De focus voor het gezondheidsinformatiestelsel ligt primair op het realiseren van interoperabiliteit en het meenemen van de inzet van de beschikbare data en digitale diensten in het herontwerp van zorgprocessen. De huidige zorgprocessen en digitale mogelijkheden zijn daarbij het vertrekpunt. Er wordt ingezet op de elektronische uitwisseling van gegevens in lijn met de afspraken die gemaakt zijn met het veld (bijvoorbeeld als onderdeel van IZA en de Wegiz). In de termen van vandaag spiegelt het zorginformatiestelsel zich aan het zorgstelsel met een daarbij passende governance, gericht op de regierol die het zorgveld van het ministerie van VWS vraagt. De basis voor secundair gebruik wordt gelegd.
De focus ligt op het wegnemen van knelpunten die interoperabiliteit in de weg staan en zoals focus- en VIPP-programma’s die knelpunten ervaren. Dat betekent dat in deze periode verschillende infrastructuren nog naast elkaar bestaan maar dat er wel een keuze wordt gemaakt voor een toekomstbestendig infrastructuurscenario gericht op het realiseren van databeschikbaarheid. Het groeipad daarnaartoe wordt uitgewerkt vanuit het perspectief van integrale zorg en ondersteuning, de verdere ontwikkeling van netwerkzorg, de inzet van data voor secundaire gebruik en de ondersteuning van de stappen richting meer digitale zorg en preventie.

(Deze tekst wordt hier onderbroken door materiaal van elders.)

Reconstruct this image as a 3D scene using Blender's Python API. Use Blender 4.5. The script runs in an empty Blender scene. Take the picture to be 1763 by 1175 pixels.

In deze periode beschikt elk afsprakenstelsel met betrekking tot gegevensuitwisseling nog over een eigen vertrouwensmodel. De eerste stappen om te komen tot een overkoepelend vertrouwensmodel worden gezet. Daarnaast ligt de focus op de realisatie en implementatie van gemeenschappelijke voorzieningen. De markt is nog relatief gesloten, concurrentie vindt veelal plaats op data en integratie van digitale toepassingen vindt nog versnipperd plaats. Bestaande wet- en regelgeving zijn een gegeven, maar een heroriëntatie op grondslagen is wenselijk. De lopende trajecten en interventies moeten de basis op orde brengen voor het tweede plateau.